Trade and investment ties between China and Latin America and the Caribbean have continued to multiply. In 2010, the value of bilateral trade amounted to some US$ 200 billion and, during the last decade, the region was China's most dynamic trading partner.

Now a key trading partner for the region, China is already the largest importer of goods from Brazil and Chile, and the second largest in the case of Costa Rica, Cuba and Peru. It is also the third-largest source of goods imports for Latin America and the Caribbean, accounting for 13% of the region's imports. At the same time, the Latin American and Caribbean region has become a major destination for Chinese FDI.

This publication looks at recent developments in trade between China and the Latin American and Caribbean region with respect to countries, sectors and goods, as well as Chinese FDI in the region.

The analysis shows that while Chinese exports are composed principally of manufactured goods, Latin America and the Caribbean primarily exports raw materials.

The Asia-Pacific region has entered a second stage of economic integration in which it is seeking a greater synergy between the de facto (market-driven) and de jure (government-driven) dimensions of this process. This integration process, based on trade and investment ties, and now also bolstered by trade agreements, would put Latin America and the Caribbean at a disadvantage if those recent trade agreements diverted trade flows away from the region, taking a toll on exports. The countries of the region must without delay adopt a strategy —incorporating trade agreements— for integration with Asia-Pacific.

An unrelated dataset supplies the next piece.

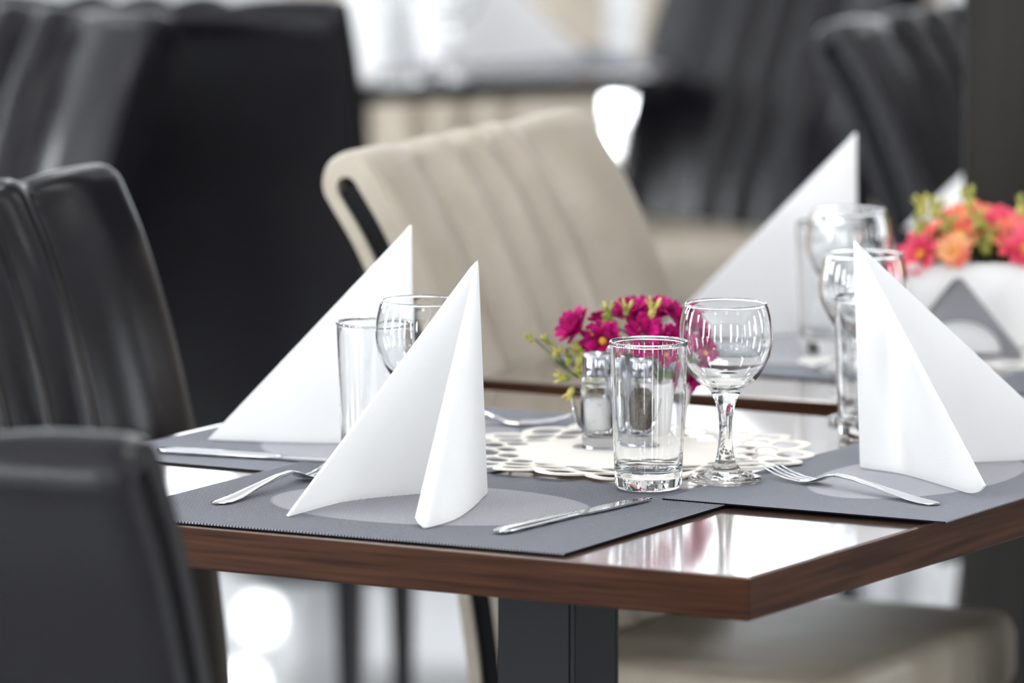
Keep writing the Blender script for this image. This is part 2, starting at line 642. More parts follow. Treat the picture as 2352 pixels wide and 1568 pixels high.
# ------------------------------------------------------------------ napkins
def napkin(label, apex_px, base, h=None, lift=0.001, z0=MZ, tip_round=(0.0, 0.05), thick=0.0024):
    """folded paper napkin standing on two wings; base = pixel points of the foot curve (A .. M .. C), index m = the crease"""
    m = base[1]
    pts = [p if isinstance(p, Vector) else at(p[0], p[1], z0) for p in base[0]]
    pts = [Vector((p.x, p.y, z0 + lift)) for p in pts]
    Mp = pts[m]
    # apex straight above the crease foot: height from the sight line
    u, v = (apex_px[0] - 1176) / F_PX, (784 - apex_px[1]) / F_PX
    d = Vector((u, math.cos(PITCH) + v * math.sin(PITCH), -math.sin(PITCH) + v * math.cos(PITCH)))
    t = Mp.y / d.y
    Q = Vector((d.x * t, Mp.y, CAM_Z + d.z * t))
    curve = spline([tuple(p) for p in pts], 12)
    n = len(curve) - 1
    bm = bmesh.new()
    K = 30
    org = Vector((Mp.x, Mp.y, z0))
    rows = []
    for k in range(1, K + 1):
        row = []
        for i, bpt in enumerate(curve):
            wv = i / n
            kk = k / K
            kmax = 1.0
            if wv < 0.12:
                kmax -= tip_round[0] * ((0.12 - wv) / 0.12) ** 2
            if wv > 0.86:
                kmax -= tip_round[1] * ((wv - 0.86) / 0.14) ** 2
            p = Q + (bpt - Q) * (kk * kmax)
            row.append(bm.verts.new(p - org))
        rows.append(row)
    top = bm.verts.new(Q - org)
    for i in range(n):
        bm.faces.new((top, rows[0][i], rows[0][i + 1]))
        for k in range(K - 1):
            bm.faces.new((rows[k][i], rows[k + 1][i], rows[k + 1][i + 1], rows[k][i + 1]))
    o = obj('napkin', bm, M['napkin'], None, loc=org, angle=0)
    md = o.modifiers.new('thickness', 'SOLIDIFY')
    md.thickness = thick
    md.offset = 0
    md.use_even_offset = False
    bv = o.modifiers.new('soft_edge', 'BEVEL')
    bv.width = thick * 0.4
    bv.segments = 2
    bv.limit_method = 'ANGLE'
    tag(o, label, 'napkin', 'folded white napkins')
    return o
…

Despite the region's closer trade and investment ties with China, the quality of its trade integration into the global economy has not improved. The expansion of the sectors associated with natural resources has not boosted the development of new technological capacities in the region and the productivity gap with the countries that are considered to be at the forefront in that regard has widened.

The region's trade relationship with China therefore presents both opportunities and challenges. One major challenge is to prevent the growing trade with China from reproducing and entrenching a centreperiphery trade pattern in which China emerges as a new centre and the countries of the Latin American and Caribbean region as a new periphery. What is required, then, is progress towards trade relations that are more in keeping with the economic and social development patterns that this region needs.

The region must tap this historic opportunity to make the investments in infrastructure, innovation and human resources needed to convert the gains derived from natural resources into human capital and international competitiveness. Higher levels of innovation and the endogenous development of technological capabilities should be promoted as a matter of urgency.

The political dialogue between Latin America and the Caribbean, the Asia-Pacific region and China must be institutionalized. The region's countries must recognize the importance of biregional trade and investment and adopt coordinated strategies, either between individual countries or as regional groupings, to strengthen trade and investment ties with the Asia-Pacific region. There is, however, a need for a more coordinated strategy among countries or groups of countries to create a link with China to invigorate trade and investment, and foster a variety of business and technological partnerships, using the impetus of Asian growth to stimulate the diversification of exports and spur the region to close the gap in relation to innovation and competitiveness.

For years, ECLAC, through the Division of International Trade and Integration, has been monitoring and supporting activities aimed at strengthening economic relations between the two regions. ECLAC has participated in the five China-Latin America business summits that have been held and in various academic activities both in China and in Latin America and the Caribbean.

This publication, which it is my pleasure to introduce, is an updated and more detailed version of several reports that ECLAC has prepared on the trade and investment ties between the Latin American and Caribbean region and the Asia-Pacific region.